What is asked:
Your task is to give the listing below back word for word, pictures excluded.

-- Start of Dataset section --

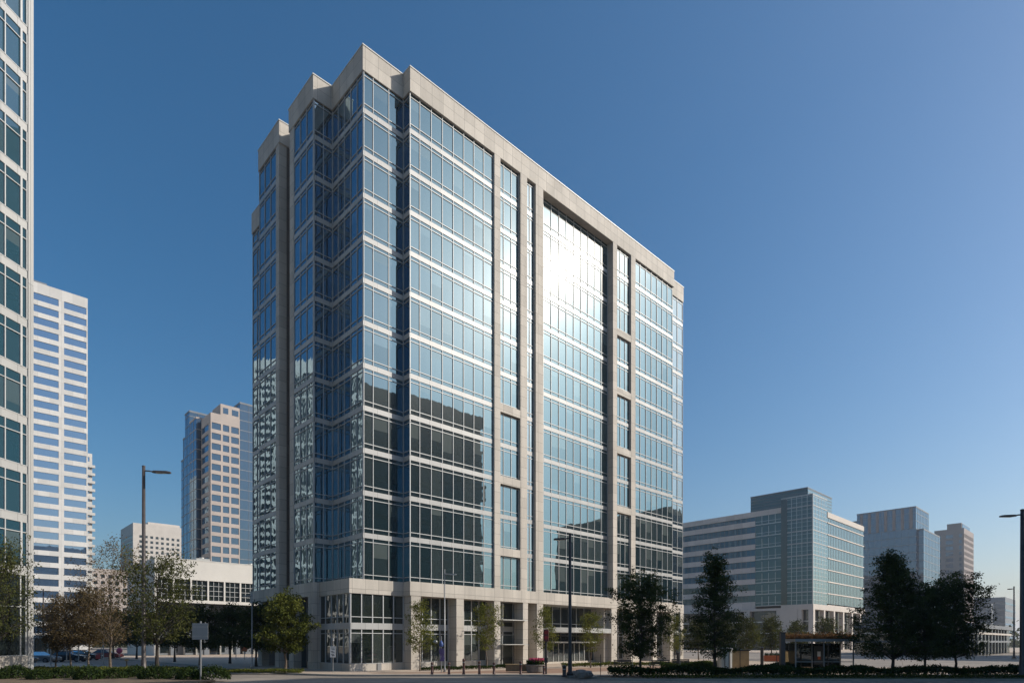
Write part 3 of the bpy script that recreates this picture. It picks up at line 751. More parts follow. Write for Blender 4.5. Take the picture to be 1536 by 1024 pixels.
# ------------------------------------------------------------------ trees
def leaf(mb, p, s, rr, t):
    a = Vector((rr.gauss(0, 1), rr.gauss(0, 1), rr.gauss(0, .8))); a.normalize()
    b = a.orthogonal(); b.rotate(Matrix.Rotation(rr.uniform(0, 6.28), 3, a)); c = a.cross(b)
    l, w = s * rr.uniform(.7, 1.3), s * rr.uniform(.35, .6)
    mb.face([tuple(p - b * l * .5), tuple(p + c * w * .5), tuple(p + b * l * .5), tuple(p - c * w * .5)], t)
def make_tree(seed, H, tr_h, rad, n_cl, n_leaf, ls, shape='round', r0=0.13, spread=0.55, asc=0.5, twigs=3, lo=None):
    """returns (trunk mesh builder, crown mesh builder) in local coordinates"""
    rr = random.Random(seed); T, Cn = MB(), MB()
    pts = [Vector((0, 0, 0))]; k = 7
    for i in range(1, k + 1):
        z = H * 0.93 * i / k; pts.append(Vector((rr.gauss(0, .05) * (1 + z * .12), rr.gauss(0, .05) * (1 + z * .12), z)))
    T.tube(pts, [r0 * 1.35] + [max(.012, r0 * (1 - (i / k)) ** .9) for i in range(1, k + 1)], 8)
    def trunk_at(z):
        f = min(max(z / (H * .93) * k, 0), k - .001); i = int(f); return pts[i].lerp(pts[i + 1], f - i)
    lo = tr_h if lo is None else lo
    for c in range(n_cl):
        f = (c + rr.random()) / n_cl
        z = lo + (H - lo) * (f ** 0.9)
        fz = (z - lo) / (H - lo)
        if shape == 'round': rm = rad * math.sqrt(max(0.04, 1 - (2 * fz * .93 - .86) ** 2))
        elif shape == 'cone': rm = rad * (1 - fz) ** .8 * (0.55 + .45 * min(1, fz / .12)) + .12
        elif shape == 'column': rm = rad * (0.45 + .55 * math.sin(math.pi * min(1, fz * .85 + .1)))
        else: rm = rad * (0.35 + .65 * math.sin(math.pi * (fz * .8 + .08)) ** .7)
        az = c * 2.399 + rr.gauss(0, .5); r = rm * (rr.random() ** .45) * rr.uniform(.75, 1.15)
        e = Vector((math.cos(az) * r, math.sin(az) * r, z + rr.gauss(0, .12)))
        zb_ = max(tr_h * .85, z - r * asc - .15); b0 = trunk_at(zb_)
        mid = b0.lerp(e, .5) + Vector((rr.gauss(0, .08), rr.gauss(0, .08), (.12 if asc > 0 else -.05) * r))
        br = max(.012, r0 * .30 * (1 - fz * .6))
        T.tube([b0, mid, e], [br, br * .6, br * .25], 5, False)
        cl = [e]
        for t_ in range(twigs):
            q = mid.lerp(e, rr.uniform(.2, 1)) ; d = Vector((rr.gauss(0, 1), rr.gauss(0, 1), rr.gauss(.35, .7))); d.normalize()
            w = q + d * rr.uniform(.3, .85) * rad * .38
            T.tube([q, q.lerp(w, .5) + Vector((0, 0, .04)), w], [br * .35, br * .2, .006], 3, False); cl.append(w)
        tv = rr.random() * .6
        for _ in range(n_leaf):
            q = rr.choice(cl) if rr.random() < .8 else b0.lerp(e, rr.uniform(.5, 1))
            s = spread * (.5 + .5 * rr.random())
            p = q + Vector((rr.gauss(0, s), rr.gauss(0, s), rr.gauss(0, s * .62)))
            if p.z < lo - .3: continue
            leaf(Cn, p, ls, rr, tv + rr.uniform(0, .3) + 0.001)
    return T, Cn
PROTO = {}
def tree(kind, name, label, px, Y, H=None, rz=None, group=None, z=PZ, wide=1.0):
    if kind not in PROTO:
        spec, bark, lm = TREES[kind]
        T, Cn = make_tree(**spec)
        mt = T.build('trunk', bark); mc = Cn.build('crown', lm)
        PROTO[kind] = (mt.data, mc.data, spec['H']); bpy.data.objects.remove(mt); bpy.data.objects.remove(mc)
    a, c, h0 = PROTO[kind]; x, y = at(px, Y)
    s = (H or h0) / h0
    o = thing(name, label, 'tree', (x, y, z), rnd.uniform(0, 6.28) if rz is None else rz, group)
    o.scale = (s * wide, s * wide, s)
    t = link(bpy.data.objects.new('trunk', a)); t.parent = o
    k = link(bpy.data.objects.new('crown', c)); k.parent = o
    return o
TREES = {
 'bare': (dict(seed=11, H=10.4, tr_h=2.4, rad=2.7, n_cl=80, n_leaf=46, ls=.12, shape='vase', r0=.10, spread=.34, asc=.9, twigs=9), 'bark', 'leaf_brown'),
 'brown': (dict(seed=12, H=6.6, tr_h=2.3, rad=2.1, n_cl=80, n_leaf=120, ls=.105, shape='round', r0=.07, spread=.34, asc=.8, twigs=4), 'bark_pale', 'leaf_brown'),
 'brown2': (dict(seed=31, H=5.8, tr_h=2.0, rad=2.0, n_cl=70, n_leaf=115, ls=.105, shape='vase', r0=.07, spread=.30, asc=.8, twigs=4), 'bark_pale', 'leaf_brown'),
 'open': (dict(seed=13, H=9.0, tr_h=2.7, rad=3.3, n_cl=75, n_leaf=110, ls=.14, shape='vase', r0=.15, spread=.36, asc=.85, twigs=5), 'bark_dark', 'leaf_olive'),
 'round': (dict(seed=14, H=5.9, tr_h=1.7, rad=2.5, n_cl=70, n_leaf=150, ls=.17, shape='round', r0=.11, spread=.30, asc=.5, twigs=3), 'bark', 'leaf_green'),
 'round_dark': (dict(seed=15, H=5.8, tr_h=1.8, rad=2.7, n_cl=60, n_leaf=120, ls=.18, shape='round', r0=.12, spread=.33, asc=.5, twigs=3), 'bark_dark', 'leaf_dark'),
 'slim': (dict(seed=16, H=6.2, tr_h=1.8, rad=1.35, n_cl=40, n_leaf=75, ls=.13, shape='column', r0=.06, spread=.25, asc=.8, twigs=3), 'bark', 'leaf_lime'),
 'slim2': (dict(seed=26, H=5.6, tr_h=1.9, rad=1.5, n_cl=36, n_leaf=70, ls=.13, shape='vase', r0=.06, spread=.26, asc=.7, twigs=3), 'bark', 'leaf_lime'),
 'dense': (dict(seed=17, H=7.4, tr_h=1.6, rad=2.5, n_cl=110, n_leaf=150, ls=.125, shape='vase', r0=.10, spread=.24, asc=.4, twigs=3), 'bark_dark', 'leaf_dark'),
 'dense2': (dict(seed=27, H=9.2, tr_h=1.5, rad=3.7, n_cl=150, n_leaf=150, ls=.13, shape='cone', r0=.12, spread=.26, asc=.5, twigs=3), 'bark_dark', 'leaf_dark'),
 'cone': (dict(seed=18, H=8.8, tr_h=1.5, rad=3.0, n_cl=170, n_leaf=80, ls=.12, shape='cone', r0=.11, spread=.19, asc=.15, twigs=3), 'bark_dark', 'leaf_dark'),
 'olive': (dict(seed=19, H=5.2, tr_h=1.6, rad=2.2, n_cl=40, n_leaf=90, ls=.18, shape='round', r0=.08, spread=.32, asc=.5, twigs=3), 'bark', 'leaf_olive'),
}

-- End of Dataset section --

Answer in full:
Write part 3 of the bpy script that recreates this picture. It picks up at line 751. More parts follow. Write for Blender 4.5. Take the picture to be 1536 by 1024 pixels.
# ------------------------------------------------------------------ trees
def leaf(mb, p, s, rr, t):
    a = Vector((rr.gauss(0, 1), rr.gauss(0, 1), rr.gauss(0, .8))); a.normalize()
    b = a.orthogonal(); b.rotate(Matrix.Rotation(rr.uniform(0, 6.28), 3, a)); c = a.cross(b)
    l, w = s * rr.uniform(.7, 1.3), s * rr.uniform(.35, .6)
    mb.face([tuple(p - b * l * .5), tuple(p + c * w * .5), tuple(p + b * l * .5), tuple(p - c * w * .5)], t)
def make_tree(seed, H, tr_h, rad, n_cl, n_leaf, ls, shape='round', r0=0.13, spread=0.55, asc=0.5, twigs=3, lo=None):
    """returns (trunk mesh builder, crown mesh builder) in local coordinates"""
    rr = random.Random(seed); T, Cn = MB(), MB()
    pts = [Vector((0, 0, 0))]; k = 7
    for i in range(1, k + 1):
        z = H * 0.93 * i / k; pts.append(Vector((rr.gauss(0, .05) * (1 + z * .12), rr.gauss(0, .05) * (1 + z * .12), z)))
    T.tube(pts, [r0 * 1.35] + [max(.012, r0 * (1 - (i / k)) ** .9) for i in range(1, k + 1)], 8)
    def trunk_at(z):
        f = min(max(z / (H * .93) * k, 0), k - .001); i = int(f); return pts[i].lerp(pts[i + 1], f - i)
    lo = tr_h if lo is None else lo
    for c in range(n_cl):
        f = (c + rr.random()) / n_cl
        z = lo + (H - lo) * (f ** 0.9)
        fz = (z - lo) / (H - lo)
        if shape == 'round': rm = rad * math.sqrt(max(0.04, 1 - (2 * fz * .93 - .86) ** 2))
        elif shape == 'cone': rm = rad * (1 - fz) ** .8 * (0.55 + .45 * min(1, fz / .12)) + .12
        elif shape == 'column': rm = rad * (0.45 + .55 * math.sin(math.pi * min(1, fz * .85 + .1)))
        else: rm = rad * (0.35 + .65 * math.sin(math.pi * (fz * .8 + .08)) ** .7)
        az = c * 2.399 + rr.gauss(0, .5); r = rm * (rr.random() ** .45) * rr.uniform(.75, 1.15)
        e = Vector((math.cos(az) * r, math.sin(az) * r, z + rr.gauss(0, .12)))
        zb_ = max(tr_h * .85, z - r * asc - .15); b0 = trunk_at(zb_)
        mid = b0.lerp(e, .5) + Vector((rr.gauss(0, .08), rr.gauss(0, .08), (.12 if asc > 0 else -.05) * r))
        br = max(.012, r0 * .30 * (1 - fz * .6))
        T.tube([b0, mid, e], [br, br * .6, br * .25], 5, False)
        cl = [e]
        for t_ in range(twigs):
            q = mid.lerp(e, rr.uniform(.2, 1)) ; d = Vector((rr.gauss(0, 1), rr.gauss(0, 1), rr.gauss(.35, .7))); d.normalize()
            w = q + d * rr.uniform(.3, .85) * rad * .38
            T.tube([q, q.lerp(w, .5) + Vector((0, 0, .04)), w], [br * .35, br * .2, .006], 3, False); cl.append(w)
        tv = rr.random() * .6
        for _ in range(n_leaf):
            q = rr.choice(cl) if rr.random() < .8 else b0.lerp(e, rr.uniform(.5, 1))
            s = spread * (.5 + .5 * rr.random())
            p = q + Vector((rr.gauss(0, s), rr.gauss(0, s), rr.gauss(0, s * .62)))
            if p.z < lo - .3: continue
            leaf(Cn, p, ls, rr, tv + rr.uniform(0, .3) + 0.001)
    return T, Cn
PROTO = {}
def tree(kind, name, label, px, Y, H=None, rz=None, group=None, z=PZ, wide=1.0):
    if kind not in PROTO:
        spec, bark, lm = TREES[kind]
        T, Cn = make_tree(**spec)
        mt = T.build('trunk', bark); mc = Cn.build('crown', lm)
        PROTO[kind] = (mt.data, mc.data, spec['H']); bpy.data.objects.remove(mt); bpy.data.objects.remove(mc)
    a, c, h0 = PROTO[kind]; x, y = at(px, Y)
    s = (H or h0) / h0
    o = thing(name, label, 'tree', (x, y, z), rnd.uniform(0, 6.28) if rz is None else rz, group)
    o.scale = (s * wide, s * wide, s)
    t = link(bpy.data.objects.new('trunk', a)); t.parent = o
    k = link(bpy.data.objects.new('crown', c)); k.parent = o
    return o
TREES = {
 'bare': (dict(seed=11, H=10.4, tr_h=2.4, rad=2.7, n_cl=80, n_leaf=46, ls=.12, shape='vase', r0=.10, spread=.34, asc=.9, twigs=9), 'bark', 'leaf_brown'),
 'brown': (dict(seed=12, H=6.6, tr_h=2.3, rad=2.1, n_cl=80, n_leaf=120, ls=.105, shape='round', r0=.07, spread=.34, asc=.8, twigs=4), 'bark_pale', 'leaf_brown'),
 'brown2': (dict(seed=31, H=5.8, tr_h=2.0, rad=2.0, n_cl=70, n_leaf=115, ls=.105, shape='vase', r0=.07, spread=.30, asc=.8, twigs=4), 'bark_pale', 'leaf_brown'),
 'open': (dict(seed=13, H=9.0, tr_h=2.7, rad=3.3, n_cl=75, n_leaf=110, ls=.14, shape='vase', r0=.15, spread=.36, asc=.85, twigs=5), 'bark_dark', 'leaf_olive'),
 'round': (dict(seed=14, H=5.9, tr_h=1.7, rad=2.5, n_cl=70, n_leaf=150, ls=.17, shape='round', r0=.11, spread=.30, asc=.5, twigs=3), 'bark', 'leaf_green'),
 'round_dark': (dict(seed=15, H=5.8, tr_h=1.8, rad=2.7, n_cl=60, n_leaf=120, ls=.18, shape='round', r0=.12, spread=.33, asc=.5, twigs=3), 'bark_dark', 'leaf_dark'),
 'slim': (dict(seed=16, H=6.2, tr_h=1.8, rad=1.35, n_cl=40, n_leaf=75, ls=.13, shape='column', r0=.06, spread=.25, asc=.8, twigs=3), 'bark', 'leaf_lime'),
 'slim2': (dict(seed=26, H=5.6, tr_h=1.9, rad=1.5, n_cl=36, n_leaf=70, ls=.13, shape='vase', r0=.06, spread=.26, asc=.7, twigs=3), 'bark', 'leaf_lime'),
 'dense': (dict(seed=17, H=7.4, tr_h=1.6, rad=2.5, n_cl=110, n_leaf=150, ls=.125, shape='vase', r0=.10, spread=.24, asc=.4, twigs=3), 'bark_dark', 'leaf_dark'),
 'dense2': (dict(seed=27, H=9.2, tr_h=1.5, rad=3.7, n_cl=150, n_leaf=150, ls=.13, shape='cone', r0=.12, spread=.26, asc=.5, twigs=3), 'bark_dark', 'leaf_dark'),
 'cone': (dict(seed=18, H=8.8, tr_h=1.5, rad=3.0, n_cl=170, n_leaf=80, ls=.12, shape='cone', r0=.11, spread=.19, asc=.15, twigs=3), 'bark_dark', 'leaf_dark'),
 'olive': (dict(seed=19, H=5.2, tr_h=1.6, rad=2.2, n_cl=40, n_leaf=90, ls=.18, shape='round', r0=.08, spread=.32, asc=.5, twigs=3), 'bark', 'leaf_olive'),
}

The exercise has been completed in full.